Authorities to Shut Down Chinese Chemical Industrial Park After Deadly Blast

By Olivia Li, Epoch Times
April 12, 2019 Updated: April 12, 2019

Local authorities have decided to shut down a chemical industrial park in Jiangsu Province, eastern China, after 78 people were killed by a chemical explosion at one of the park’s onsite factories on March 21, one of the worst industrial accidents to occur in the country in recent years.

According to Chinese media, the municipal government of Yancheng, where the industrial park is located, made the announcement on April 4.

Following a string of chemical explosions this month, the Jiangsu provincial government also announced that it would slash the number of chemical plants operating in the following three years, with a target of a 50 percent reduction by 2020, and a 80 percent reduction by 2022. As one of the top chemical production bases in China, presently there are more than 5,000 chemical plants in Jiangsu. By 2022, the number is expected to reduce to less than 1,000.

According to statistics kept by the Ministry of Emergency Management, there have been 620 chemical plant accidents across the country during a three-year period between 2016 to 2018, resulting in 728 deaths.

What is the Real Death Toll?

Analysts—and oftentimes, netizens—doubt the official casualty figures released by Chinese authorities, as they have a history of hiding true numbers during natural and manmade disasters. In fact, local authorities usually have a “death toll allowance”  in order to protect against public criticism about their incompetence in preventing or responding to disasters.

For example, on August 12, 2015, a deadly explosion occurred at the Tianjin Port. Chinese authorities’ final report stated that the explosion caused 165 deaths, 8 people were missing, and 798 people were injured. However, several media reports published prior to the final government announcements revealed that the death toll reached more than 1,000.

The explosion destroyed more than 30 tall buildings in the area, razing them to the ground. A big pit at the center of explosion was clearly visible from satellite images.

Similar to the explosion site in Tianjin, the Jiangsu plant was located in an area with a high density of factory buildings. Aerial pictures of the explosion site published by Chinese media also looked very similar to those taken after the Tianjin explosion in 2015.

The shock wave generated from the Jiangsu explosion was equivalent to a magnitude 3.0 earthquake, according to China’s earthquake bureau—more powerful than the biggest shock wave generated by the 2015 explosion in Tianjin. The Tianjin explosion was said to be equivalent to 21 tons of TNT detonating,or approximately 46 Tomahawk missile explosions, according to Chinese media.

Many netizens, skeptical of the government figures after seeing the images of the most recent explosion, have taken it upon themselves to analyze the actual impact of the blast.

Authorities Restrict Media Coverage

In the aftermath of many explosion incidents, local authorities have continuously prevented reporters from covering the true situation unfolding.
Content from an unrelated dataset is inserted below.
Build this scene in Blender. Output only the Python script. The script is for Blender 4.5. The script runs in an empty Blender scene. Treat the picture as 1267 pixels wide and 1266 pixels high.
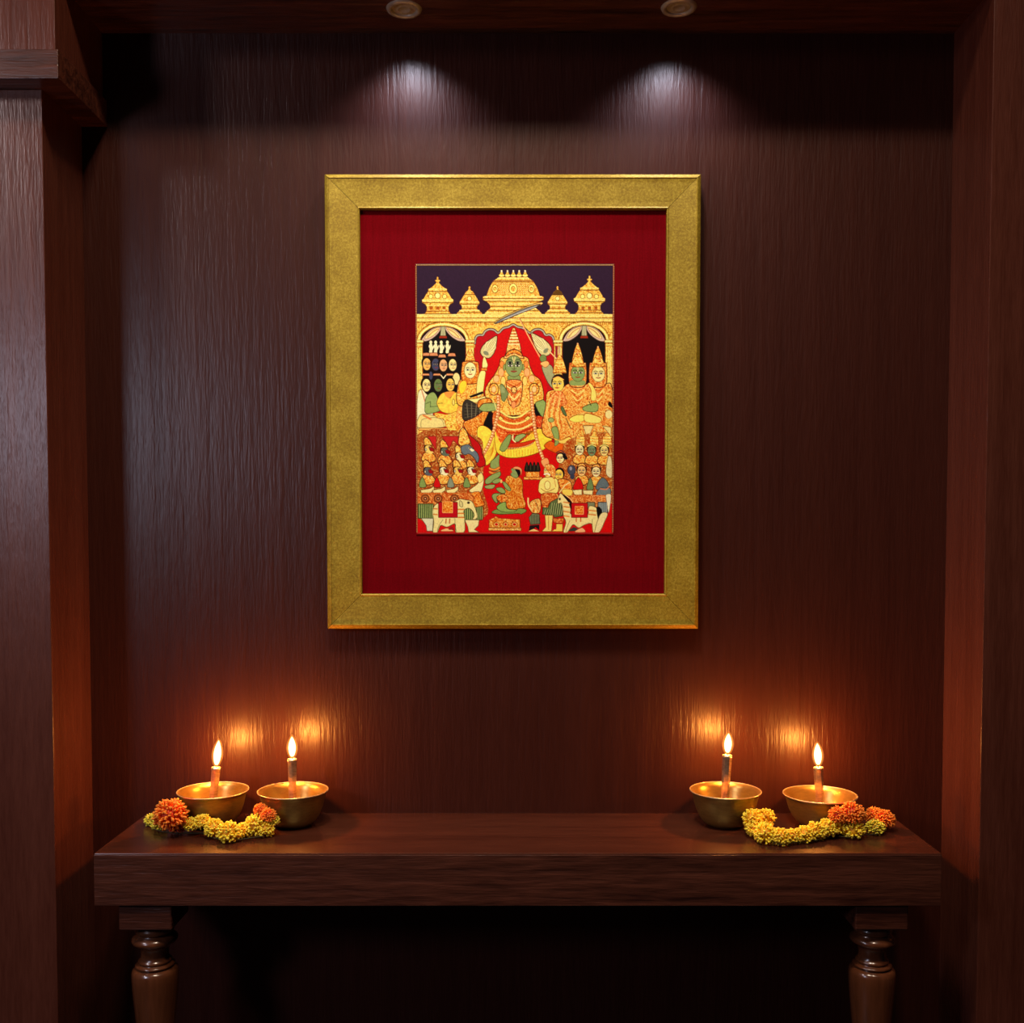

Li Runwen, a reporter from the state-run China Youth Daily, revealed in a Jan. 2008 article posted on his blog that shortly after the 2007 explosion at the Chenjiagang Chemical Industrial Park, many reporters went to Xiangshui County in Jiangsu Province to conduct interviews and report on the scene, including Li himself.

“After the accident, local authorities immediately launched a series of emergency plans forbidding reporters to interview, and they did not hesitate to intimidate reporters with physical force, house arrests, or to bribe reporters with money and women,”  Li wrote.

Li was able to dig out some exclusive information from his on-site interviews. Local residents told him that the number of deaths in the accident exceeded 100, and that factory authorities had been secretly removing the corpses from the accident site using big trucks.

This time after the March 21 explosion, local authorities again focused on battling the reporters. According to a tweet by Radio Free Asia, many media reporters brought drones to take pictures and videos. However, local authorities launched anti-drone devices to interfere with their devices. One of the drones crashed onto the ground as a result.

Families of the victims were sent to hotels in neighboring counties and were placed under surveillance. Reporters who came to the industrial park were being monitored as well.

In addition, authorities deleted all internet posts complaining about the pollution from the industrial park waste, which local residents had been writing about online for the past several years.